[Records with scene code]
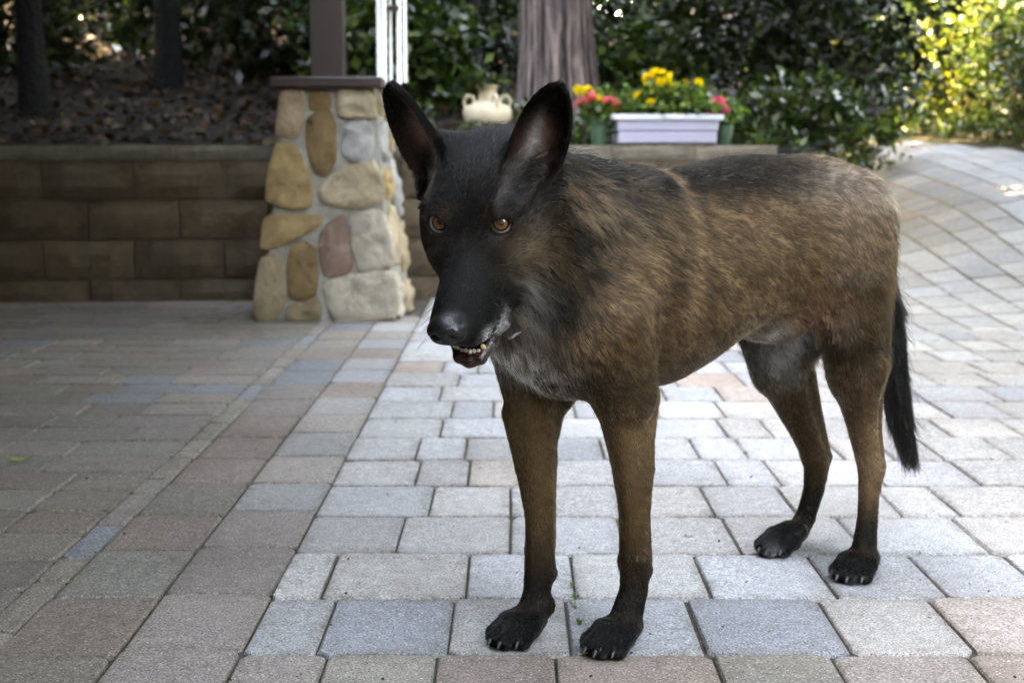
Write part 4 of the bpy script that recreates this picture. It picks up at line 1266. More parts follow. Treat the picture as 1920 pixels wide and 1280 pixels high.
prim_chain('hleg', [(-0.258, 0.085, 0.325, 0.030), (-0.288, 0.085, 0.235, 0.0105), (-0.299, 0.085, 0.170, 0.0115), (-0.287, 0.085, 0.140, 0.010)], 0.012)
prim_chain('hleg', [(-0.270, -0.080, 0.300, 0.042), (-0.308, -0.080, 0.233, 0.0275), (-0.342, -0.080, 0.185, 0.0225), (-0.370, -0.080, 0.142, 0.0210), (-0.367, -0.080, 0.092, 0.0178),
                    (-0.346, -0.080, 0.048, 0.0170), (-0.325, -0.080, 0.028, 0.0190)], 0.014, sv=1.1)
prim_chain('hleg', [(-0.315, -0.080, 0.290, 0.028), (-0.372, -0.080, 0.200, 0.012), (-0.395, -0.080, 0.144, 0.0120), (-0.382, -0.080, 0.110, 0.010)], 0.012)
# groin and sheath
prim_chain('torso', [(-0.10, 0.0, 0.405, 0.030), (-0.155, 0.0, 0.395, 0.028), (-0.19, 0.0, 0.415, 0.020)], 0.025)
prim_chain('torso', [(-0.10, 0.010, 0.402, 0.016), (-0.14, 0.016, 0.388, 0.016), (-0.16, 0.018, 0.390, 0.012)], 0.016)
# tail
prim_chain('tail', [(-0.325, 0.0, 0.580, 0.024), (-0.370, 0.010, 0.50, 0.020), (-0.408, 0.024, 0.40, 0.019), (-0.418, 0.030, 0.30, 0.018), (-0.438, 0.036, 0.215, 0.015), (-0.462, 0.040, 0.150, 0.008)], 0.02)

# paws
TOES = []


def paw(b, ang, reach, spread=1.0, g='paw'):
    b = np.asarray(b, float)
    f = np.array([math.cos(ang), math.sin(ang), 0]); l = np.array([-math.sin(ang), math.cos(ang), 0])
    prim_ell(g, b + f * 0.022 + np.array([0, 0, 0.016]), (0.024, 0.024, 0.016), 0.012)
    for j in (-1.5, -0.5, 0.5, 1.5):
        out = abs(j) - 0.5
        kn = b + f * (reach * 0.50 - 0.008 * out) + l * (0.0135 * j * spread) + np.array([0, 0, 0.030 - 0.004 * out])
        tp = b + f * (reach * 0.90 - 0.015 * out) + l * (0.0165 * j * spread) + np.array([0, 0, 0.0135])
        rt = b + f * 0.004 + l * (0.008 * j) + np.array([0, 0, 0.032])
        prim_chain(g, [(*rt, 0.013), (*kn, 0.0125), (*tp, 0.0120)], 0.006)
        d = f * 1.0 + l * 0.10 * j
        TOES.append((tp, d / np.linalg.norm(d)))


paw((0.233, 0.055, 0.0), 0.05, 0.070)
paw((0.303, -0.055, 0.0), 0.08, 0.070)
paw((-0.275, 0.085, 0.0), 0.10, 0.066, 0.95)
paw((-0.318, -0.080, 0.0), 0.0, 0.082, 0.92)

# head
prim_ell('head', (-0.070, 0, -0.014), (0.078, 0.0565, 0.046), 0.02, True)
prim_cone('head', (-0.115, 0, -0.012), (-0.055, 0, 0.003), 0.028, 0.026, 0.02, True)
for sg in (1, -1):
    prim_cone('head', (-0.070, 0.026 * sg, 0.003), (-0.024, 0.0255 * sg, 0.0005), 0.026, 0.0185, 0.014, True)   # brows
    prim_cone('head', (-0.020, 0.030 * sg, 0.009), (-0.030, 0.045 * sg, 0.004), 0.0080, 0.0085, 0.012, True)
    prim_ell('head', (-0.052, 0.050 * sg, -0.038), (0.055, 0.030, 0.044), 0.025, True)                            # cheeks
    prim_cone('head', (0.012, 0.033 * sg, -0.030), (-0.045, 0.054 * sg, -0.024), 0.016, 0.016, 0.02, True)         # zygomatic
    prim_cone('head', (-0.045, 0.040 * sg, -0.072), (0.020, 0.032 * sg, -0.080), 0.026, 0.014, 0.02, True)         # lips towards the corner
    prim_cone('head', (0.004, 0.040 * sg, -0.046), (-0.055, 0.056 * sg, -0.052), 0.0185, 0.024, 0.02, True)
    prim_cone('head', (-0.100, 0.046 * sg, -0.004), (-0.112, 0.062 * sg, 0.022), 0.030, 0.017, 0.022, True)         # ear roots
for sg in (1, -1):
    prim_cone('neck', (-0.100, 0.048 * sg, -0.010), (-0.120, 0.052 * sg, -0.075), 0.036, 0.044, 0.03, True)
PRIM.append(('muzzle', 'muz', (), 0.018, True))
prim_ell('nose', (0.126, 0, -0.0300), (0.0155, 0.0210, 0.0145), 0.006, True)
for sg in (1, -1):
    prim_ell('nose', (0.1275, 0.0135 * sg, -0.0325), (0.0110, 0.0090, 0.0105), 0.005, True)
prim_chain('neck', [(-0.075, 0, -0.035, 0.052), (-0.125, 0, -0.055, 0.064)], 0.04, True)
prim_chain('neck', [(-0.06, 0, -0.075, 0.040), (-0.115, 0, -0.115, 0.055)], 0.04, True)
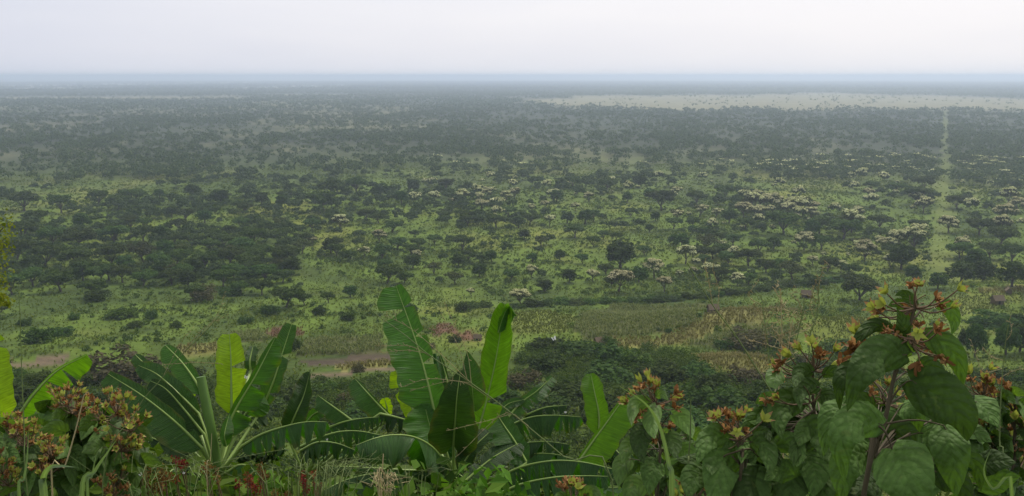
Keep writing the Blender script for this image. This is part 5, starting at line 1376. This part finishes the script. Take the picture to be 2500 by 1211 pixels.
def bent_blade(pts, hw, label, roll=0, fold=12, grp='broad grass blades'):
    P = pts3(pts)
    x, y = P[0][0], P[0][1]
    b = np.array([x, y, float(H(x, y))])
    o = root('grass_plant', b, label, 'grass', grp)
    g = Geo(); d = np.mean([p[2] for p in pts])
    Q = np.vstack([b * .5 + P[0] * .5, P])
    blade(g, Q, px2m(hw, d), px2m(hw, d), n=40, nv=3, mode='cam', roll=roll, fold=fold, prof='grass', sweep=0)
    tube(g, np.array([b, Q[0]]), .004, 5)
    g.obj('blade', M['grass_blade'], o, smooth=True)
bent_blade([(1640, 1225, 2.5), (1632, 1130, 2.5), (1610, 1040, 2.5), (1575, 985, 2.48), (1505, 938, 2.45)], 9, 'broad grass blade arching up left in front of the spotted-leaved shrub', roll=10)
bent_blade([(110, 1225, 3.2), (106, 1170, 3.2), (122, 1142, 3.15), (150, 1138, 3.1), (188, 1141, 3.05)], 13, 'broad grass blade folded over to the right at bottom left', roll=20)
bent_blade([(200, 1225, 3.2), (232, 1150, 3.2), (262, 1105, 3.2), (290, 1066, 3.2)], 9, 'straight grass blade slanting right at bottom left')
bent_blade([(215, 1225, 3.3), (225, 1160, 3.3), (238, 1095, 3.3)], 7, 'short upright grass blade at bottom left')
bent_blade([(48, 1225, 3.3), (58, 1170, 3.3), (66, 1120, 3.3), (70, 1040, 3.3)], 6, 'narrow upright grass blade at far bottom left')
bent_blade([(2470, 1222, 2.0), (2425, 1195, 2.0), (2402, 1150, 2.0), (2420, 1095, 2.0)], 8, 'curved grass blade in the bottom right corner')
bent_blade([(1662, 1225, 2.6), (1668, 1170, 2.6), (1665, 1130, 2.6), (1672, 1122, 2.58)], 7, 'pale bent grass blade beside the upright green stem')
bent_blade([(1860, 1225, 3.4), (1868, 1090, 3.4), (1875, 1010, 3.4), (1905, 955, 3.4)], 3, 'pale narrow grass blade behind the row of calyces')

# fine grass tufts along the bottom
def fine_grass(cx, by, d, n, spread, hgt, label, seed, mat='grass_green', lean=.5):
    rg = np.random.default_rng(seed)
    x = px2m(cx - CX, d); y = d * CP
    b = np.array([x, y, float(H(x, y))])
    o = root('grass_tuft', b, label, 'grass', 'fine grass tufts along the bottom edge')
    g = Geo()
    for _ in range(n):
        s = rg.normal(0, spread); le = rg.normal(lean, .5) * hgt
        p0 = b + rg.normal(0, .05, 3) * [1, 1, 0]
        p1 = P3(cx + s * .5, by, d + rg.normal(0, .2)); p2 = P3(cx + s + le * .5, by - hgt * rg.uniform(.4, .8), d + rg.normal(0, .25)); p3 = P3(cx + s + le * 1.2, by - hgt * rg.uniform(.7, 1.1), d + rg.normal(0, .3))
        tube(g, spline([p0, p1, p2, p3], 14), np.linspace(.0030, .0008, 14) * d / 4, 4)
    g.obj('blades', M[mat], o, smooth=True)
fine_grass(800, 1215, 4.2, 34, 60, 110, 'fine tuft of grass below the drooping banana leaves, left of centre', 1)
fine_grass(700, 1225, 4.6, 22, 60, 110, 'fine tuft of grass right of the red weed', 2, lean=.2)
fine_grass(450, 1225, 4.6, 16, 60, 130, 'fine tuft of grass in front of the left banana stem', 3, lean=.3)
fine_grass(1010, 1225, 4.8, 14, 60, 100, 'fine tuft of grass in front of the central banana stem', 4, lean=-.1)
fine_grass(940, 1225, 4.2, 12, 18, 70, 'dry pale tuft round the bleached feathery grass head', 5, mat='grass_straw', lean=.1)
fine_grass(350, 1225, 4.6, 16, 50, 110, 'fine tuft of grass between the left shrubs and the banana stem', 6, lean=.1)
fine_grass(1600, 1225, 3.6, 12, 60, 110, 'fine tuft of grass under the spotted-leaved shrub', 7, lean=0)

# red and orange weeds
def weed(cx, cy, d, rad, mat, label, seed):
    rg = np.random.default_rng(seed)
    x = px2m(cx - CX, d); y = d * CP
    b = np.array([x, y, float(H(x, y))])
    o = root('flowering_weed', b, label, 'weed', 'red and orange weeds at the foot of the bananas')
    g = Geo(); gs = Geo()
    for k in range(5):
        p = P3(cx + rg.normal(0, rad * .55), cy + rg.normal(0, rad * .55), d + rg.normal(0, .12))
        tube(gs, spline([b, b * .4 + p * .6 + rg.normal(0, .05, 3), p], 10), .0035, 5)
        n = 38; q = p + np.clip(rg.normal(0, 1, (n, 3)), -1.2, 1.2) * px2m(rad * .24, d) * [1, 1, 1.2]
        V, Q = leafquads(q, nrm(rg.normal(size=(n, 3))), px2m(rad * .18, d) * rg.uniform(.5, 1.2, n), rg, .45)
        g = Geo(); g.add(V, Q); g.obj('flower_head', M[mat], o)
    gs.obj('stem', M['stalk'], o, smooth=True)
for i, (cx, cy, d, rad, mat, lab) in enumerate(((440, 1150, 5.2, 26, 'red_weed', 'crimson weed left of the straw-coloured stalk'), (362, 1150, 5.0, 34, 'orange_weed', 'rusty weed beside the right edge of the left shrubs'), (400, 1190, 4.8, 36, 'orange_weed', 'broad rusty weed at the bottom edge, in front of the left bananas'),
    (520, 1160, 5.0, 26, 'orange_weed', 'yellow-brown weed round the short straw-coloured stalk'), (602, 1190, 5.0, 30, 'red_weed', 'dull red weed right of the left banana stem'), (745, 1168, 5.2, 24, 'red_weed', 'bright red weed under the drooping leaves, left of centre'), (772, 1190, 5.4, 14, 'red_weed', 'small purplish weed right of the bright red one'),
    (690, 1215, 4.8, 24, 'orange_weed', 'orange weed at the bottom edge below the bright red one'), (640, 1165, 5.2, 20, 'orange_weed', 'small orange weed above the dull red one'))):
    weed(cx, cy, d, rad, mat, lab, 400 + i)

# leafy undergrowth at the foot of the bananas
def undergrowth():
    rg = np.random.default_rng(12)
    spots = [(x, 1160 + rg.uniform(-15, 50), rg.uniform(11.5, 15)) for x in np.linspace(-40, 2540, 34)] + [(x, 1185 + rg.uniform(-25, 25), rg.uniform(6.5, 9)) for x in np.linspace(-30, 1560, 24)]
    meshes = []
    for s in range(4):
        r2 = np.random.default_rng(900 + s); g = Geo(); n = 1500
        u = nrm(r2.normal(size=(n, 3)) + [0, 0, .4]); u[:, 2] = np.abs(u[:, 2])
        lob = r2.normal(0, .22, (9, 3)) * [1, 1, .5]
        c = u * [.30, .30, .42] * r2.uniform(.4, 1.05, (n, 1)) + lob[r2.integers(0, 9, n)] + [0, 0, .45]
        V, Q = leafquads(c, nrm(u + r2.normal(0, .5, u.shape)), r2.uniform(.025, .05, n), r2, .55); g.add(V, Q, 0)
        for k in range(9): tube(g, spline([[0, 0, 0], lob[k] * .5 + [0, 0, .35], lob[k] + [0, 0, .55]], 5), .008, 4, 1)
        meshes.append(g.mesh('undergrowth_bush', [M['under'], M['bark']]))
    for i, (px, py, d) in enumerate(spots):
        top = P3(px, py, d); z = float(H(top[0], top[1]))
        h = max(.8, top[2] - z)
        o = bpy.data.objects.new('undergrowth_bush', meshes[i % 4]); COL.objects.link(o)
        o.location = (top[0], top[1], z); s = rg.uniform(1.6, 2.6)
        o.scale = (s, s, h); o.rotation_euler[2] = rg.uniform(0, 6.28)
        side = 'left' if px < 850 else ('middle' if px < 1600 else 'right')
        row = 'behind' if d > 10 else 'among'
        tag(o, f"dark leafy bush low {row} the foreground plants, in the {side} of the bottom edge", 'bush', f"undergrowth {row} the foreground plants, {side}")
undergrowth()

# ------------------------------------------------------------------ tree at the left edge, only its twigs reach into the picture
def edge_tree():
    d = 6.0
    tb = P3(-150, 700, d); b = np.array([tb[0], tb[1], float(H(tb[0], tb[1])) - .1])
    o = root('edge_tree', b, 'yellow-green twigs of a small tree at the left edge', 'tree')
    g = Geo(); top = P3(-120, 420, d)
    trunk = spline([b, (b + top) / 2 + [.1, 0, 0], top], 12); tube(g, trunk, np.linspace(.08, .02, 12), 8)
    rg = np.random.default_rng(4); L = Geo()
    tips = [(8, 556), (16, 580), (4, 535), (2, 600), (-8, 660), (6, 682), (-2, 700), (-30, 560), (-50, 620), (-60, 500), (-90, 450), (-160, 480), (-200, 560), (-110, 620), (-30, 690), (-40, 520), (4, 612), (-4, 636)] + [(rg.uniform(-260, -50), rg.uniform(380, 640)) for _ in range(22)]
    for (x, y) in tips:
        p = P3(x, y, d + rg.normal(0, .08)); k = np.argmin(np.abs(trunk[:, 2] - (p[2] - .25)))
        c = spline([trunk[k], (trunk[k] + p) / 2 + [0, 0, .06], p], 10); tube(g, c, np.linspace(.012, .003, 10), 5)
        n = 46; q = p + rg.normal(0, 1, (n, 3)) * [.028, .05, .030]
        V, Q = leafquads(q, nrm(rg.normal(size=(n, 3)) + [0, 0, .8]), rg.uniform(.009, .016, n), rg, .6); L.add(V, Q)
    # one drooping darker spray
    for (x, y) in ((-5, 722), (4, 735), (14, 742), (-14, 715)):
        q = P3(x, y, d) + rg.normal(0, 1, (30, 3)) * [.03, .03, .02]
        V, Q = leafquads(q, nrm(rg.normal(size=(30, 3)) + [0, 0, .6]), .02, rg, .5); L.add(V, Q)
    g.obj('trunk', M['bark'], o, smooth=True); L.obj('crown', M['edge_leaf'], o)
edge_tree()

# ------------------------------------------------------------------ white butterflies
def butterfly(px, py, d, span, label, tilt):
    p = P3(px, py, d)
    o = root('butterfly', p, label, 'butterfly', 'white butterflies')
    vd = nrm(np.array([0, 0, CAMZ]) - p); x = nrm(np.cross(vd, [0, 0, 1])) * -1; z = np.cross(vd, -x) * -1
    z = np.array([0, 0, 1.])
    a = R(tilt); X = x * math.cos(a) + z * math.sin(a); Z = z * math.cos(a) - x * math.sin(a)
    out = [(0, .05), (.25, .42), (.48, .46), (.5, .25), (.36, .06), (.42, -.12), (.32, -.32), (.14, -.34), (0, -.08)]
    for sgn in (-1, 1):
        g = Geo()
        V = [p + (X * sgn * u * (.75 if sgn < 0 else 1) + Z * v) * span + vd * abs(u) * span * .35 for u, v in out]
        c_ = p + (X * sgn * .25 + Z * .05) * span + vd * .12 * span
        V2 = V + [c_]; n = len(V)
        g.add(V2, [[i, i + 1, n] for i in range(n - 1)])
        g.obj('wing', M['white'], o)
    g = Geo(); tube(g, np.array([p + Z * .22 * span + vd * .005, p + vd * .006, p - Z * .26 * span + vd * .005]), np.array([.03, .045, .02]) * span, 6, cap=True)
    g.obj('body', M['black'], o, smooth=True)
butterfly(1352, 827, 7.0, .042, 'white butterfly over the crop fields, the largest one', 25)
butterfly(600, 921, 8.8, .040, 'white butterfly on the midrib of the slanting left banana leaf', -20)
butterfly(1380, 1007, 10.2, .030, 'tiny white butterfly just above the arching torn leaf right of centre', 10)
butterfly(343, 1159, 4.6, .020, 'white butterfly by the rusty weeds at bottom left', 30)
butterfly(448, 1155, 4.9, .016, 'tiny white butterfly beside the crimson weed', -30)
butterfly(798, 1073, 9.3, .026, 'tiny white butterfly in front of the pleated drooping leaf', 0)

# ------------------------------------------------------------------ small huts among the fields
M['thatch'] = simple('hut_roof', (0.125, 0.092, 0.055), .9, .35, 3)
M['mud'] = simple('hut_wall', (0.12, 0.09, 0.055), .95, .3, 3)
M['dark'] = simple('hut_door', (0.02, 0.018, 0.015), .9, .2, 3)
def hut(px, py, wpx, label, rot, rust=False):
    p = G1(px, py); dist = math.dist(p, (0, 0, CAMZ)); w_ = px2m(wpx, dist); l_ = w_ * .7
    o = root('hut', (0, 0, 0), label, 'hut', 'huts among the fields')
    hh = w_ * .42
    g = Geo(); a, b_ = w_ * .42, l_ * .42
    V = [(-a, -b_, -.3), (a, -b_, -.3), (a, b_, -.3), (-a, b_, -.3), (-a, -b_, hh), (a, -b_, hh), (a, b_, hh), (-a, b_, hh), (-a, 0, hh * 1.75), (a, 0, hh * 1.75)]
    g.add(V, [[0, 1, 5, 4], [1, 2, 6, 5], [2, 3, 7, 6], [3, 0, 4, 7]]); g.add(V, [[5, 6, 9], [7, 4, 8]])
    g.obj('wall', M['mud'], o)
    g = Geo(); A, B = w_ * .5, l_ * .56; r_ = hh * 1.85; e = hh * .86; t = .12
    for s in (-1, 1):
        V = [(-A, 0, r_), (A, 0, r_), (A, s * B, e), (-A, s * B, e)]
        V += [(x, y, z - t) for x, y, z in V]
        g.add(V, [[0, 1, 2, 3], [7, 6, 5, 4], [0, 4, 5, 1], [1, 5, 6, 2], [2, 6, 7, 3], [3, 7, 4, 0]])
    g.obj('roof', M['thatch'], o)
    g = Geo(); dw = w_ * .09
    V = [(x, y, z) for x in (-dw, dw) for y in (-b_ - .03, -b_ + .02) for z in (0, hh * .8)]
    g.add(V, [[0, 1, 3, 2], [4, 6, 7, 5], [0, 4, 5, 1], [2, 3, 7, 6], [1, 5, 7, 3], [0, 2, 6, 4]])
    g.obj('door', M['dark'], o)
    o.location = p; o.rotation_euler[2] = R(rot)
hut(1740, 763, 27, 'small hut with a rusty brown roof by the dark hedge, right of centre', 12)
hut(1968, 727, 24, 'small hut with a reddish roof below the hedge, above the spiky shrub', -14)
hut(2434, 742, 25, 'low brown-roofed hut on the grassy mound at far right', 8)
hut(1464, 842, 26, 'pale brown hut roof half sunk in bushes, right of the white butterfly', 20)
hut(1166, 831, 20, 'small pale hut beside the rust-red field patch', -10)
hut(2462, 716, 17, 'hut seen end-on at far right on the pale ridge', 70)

[Your task]:
Go through the listing above line by line and say how many lines hold the word "picture". Reply with that number only.

[Result of the exercise]:
3